Writing, like analysis, can be a process of re-creation. Sign from garden of Dominican Sisters of Peace, Columbus, OH. |
When the Story Gets Interesting…
Last month at the Donor Event of the C. G. Jung Institute of San Francisco, three authors read from their contributions to Marked by Fire: Stories of the Jungian Way. Chie Lee, past president of the C. G. Jung Institute of Los Angeles, read from “Old Roots, New Soil,” Karlyn M. Ward of the C. G. Jung Institute of San Francisco, from “Voices,” and Jacqueline Gerson of Mexico City from “Finding Meaning: An Unexpected Encounter.” Each author amplified her work, drawing us all into the intimacy of psyche.
During the question period someone asked why these stories were so interesting, not just personal stories. I think this is a very good question, and one very related to analytic work. I know that my journals, ripe with the raw material of everyday life, bore even me! I inflict such writing on very few—my writing group, for instance, with whom I trust rough drafts, or in years past, my analyst. Shadow often reigns in a very unprocessed way, and there are those issues that seem to loop back through over and over in a tiring way.
The personal stories in Marked by Fire are not journal entries but ones much further down the line, ones that have been “worked.” That is what analysis does: it takes the raw material of everyday life, the prima materia, and composts it, until it fertile ground, food for soul development. Although complexes may still be there, they do not obliterate contact with the Self or the Divine.
When we touch the Divine, the story gets interesting. Something in us becomes alert. It is like reading a fairy tale to a child about the evil stepmother, and the child wants to hear it over and over. Dealing with the dark side of one’s mother is quite a task, and fairy tales help. A wiser, older part of ourselves listens very carefully. Hearing someone else’s worked story, although different from our own, puts us in touch with that universal truth and how we too might find our way.

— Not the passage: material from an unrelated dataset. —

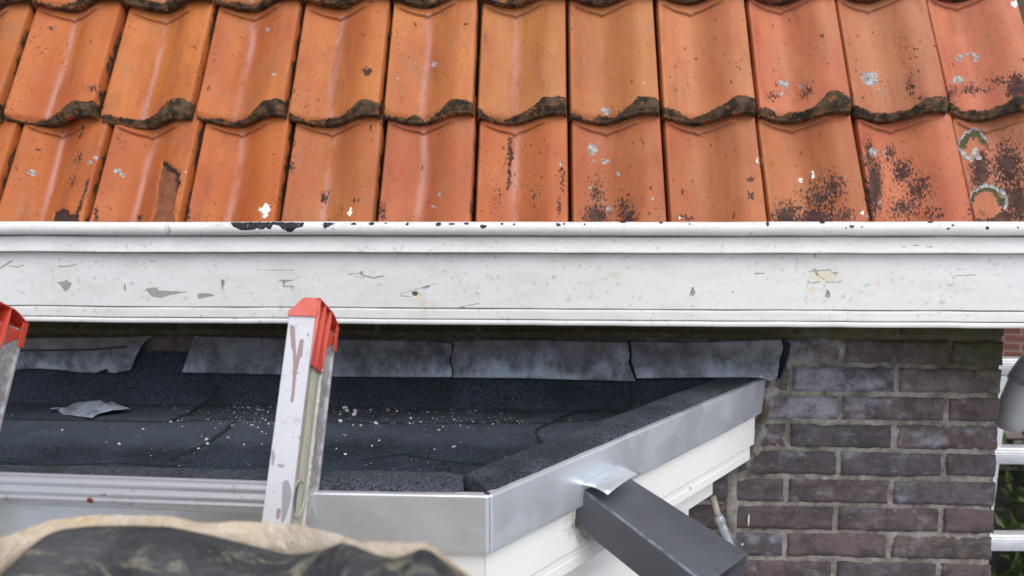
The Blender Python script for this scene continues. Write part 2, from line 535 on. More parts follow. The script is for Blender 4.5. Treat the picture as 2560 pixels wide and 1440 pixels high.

As I listened to Chie Lee’s story of her immigration from China and her own dilemmas with the ancestors in telling her story, I felt my own ancestors’ complicity in my life. As Karlyn Ward played for us the recorded, crystal-clear, sweet voice of her mother singing “Climb Every Mountain” and then read the “voice” emerging from her dying mother, I felt chilled by the return of the repressed, and awe at how important this work with the psyche is. And Jacqueline Gerson’s story of the synchronicity of finding Jung’s Memorias, Sueños y Pensamientos in Spanish, her language, at a particularly difficult juncture in her life, brought tears to all of our eyes, a reminder that when we are open, synchronicity assists us in finding our way.
This is when the story gets interesting.